Tuesday, April 20, 2010

Allegory or Typology


“Righteous Noah, along with the other mortals at the Deluge, that is, with his own wife, with his three sons, and with their three wives, all of them being eight in number, were a symbol of the eighth day, whereon Christ appeared when He rose from the dead, first in power forever. For Christ, being the firstborn of every creature, became again the head of another race regenerated by Himself through water, and faith, and wood, containing the mystery of Cross, even as Noah was saved by wood when he rode upon the waters with his family” (Justin Martyr, Dialogue With Trypho, 138 AD).


Reading the scriptures with the church fathers often shines a kind of light upon our passages that has a completely different quality about it. To the untrained reader it may appear as though the fathers took liberties that went beyond the natural meaning of the passages.

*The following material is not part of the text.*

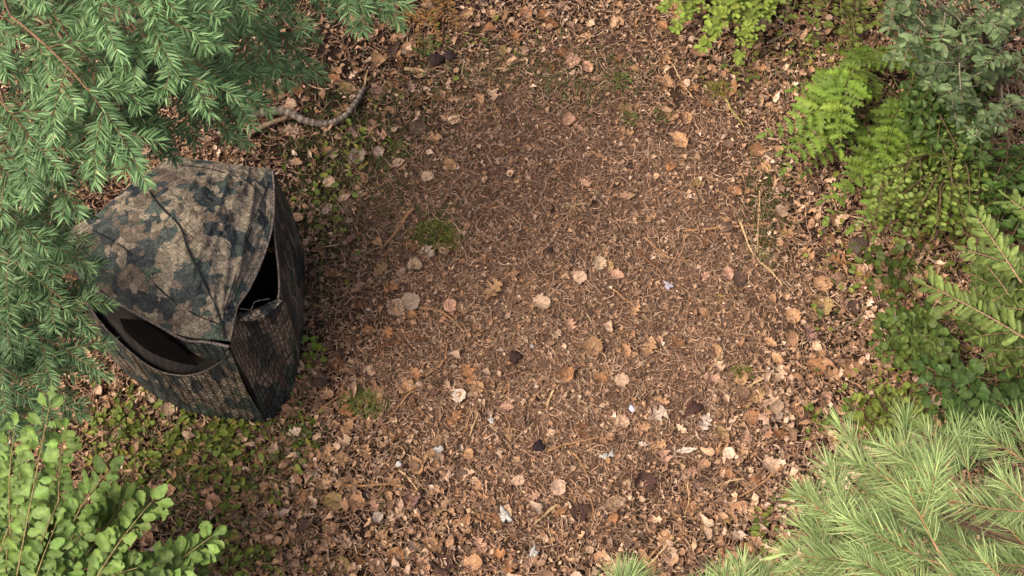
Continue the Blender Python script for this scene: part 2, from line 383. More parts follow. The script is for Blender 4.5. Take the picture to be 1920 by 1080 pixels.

This after all has been the common claim regarding the fathers in the post reformation west. It has been said that the fathers planted the seed for the allegorical silliness of the medieval era. Be that as it may, the fact is that there is quite a difference between the patristic interpretation and the free wheeling innovativeness of later allegorists. This is abundantly evident in the above quote. While some might like to look at the above method of interpretation as allegorical, the reality is that it is not, rather it is typological. The patrisitc method does not invent some disconnected possibility as to what the text might mean (morally or psychologically), but rather what the text means in light of the fulfillment of the redemption procured by Jesus. The patristic method does not compare the rolling away of the stone covering Jesus' tomb with the rolling away of the stone in our lives (allegory), rather it connects the waters of the deluge to baptism and the 8 person to the eigth day (typology). The 21st century church would do well to learn to read the bible typologically.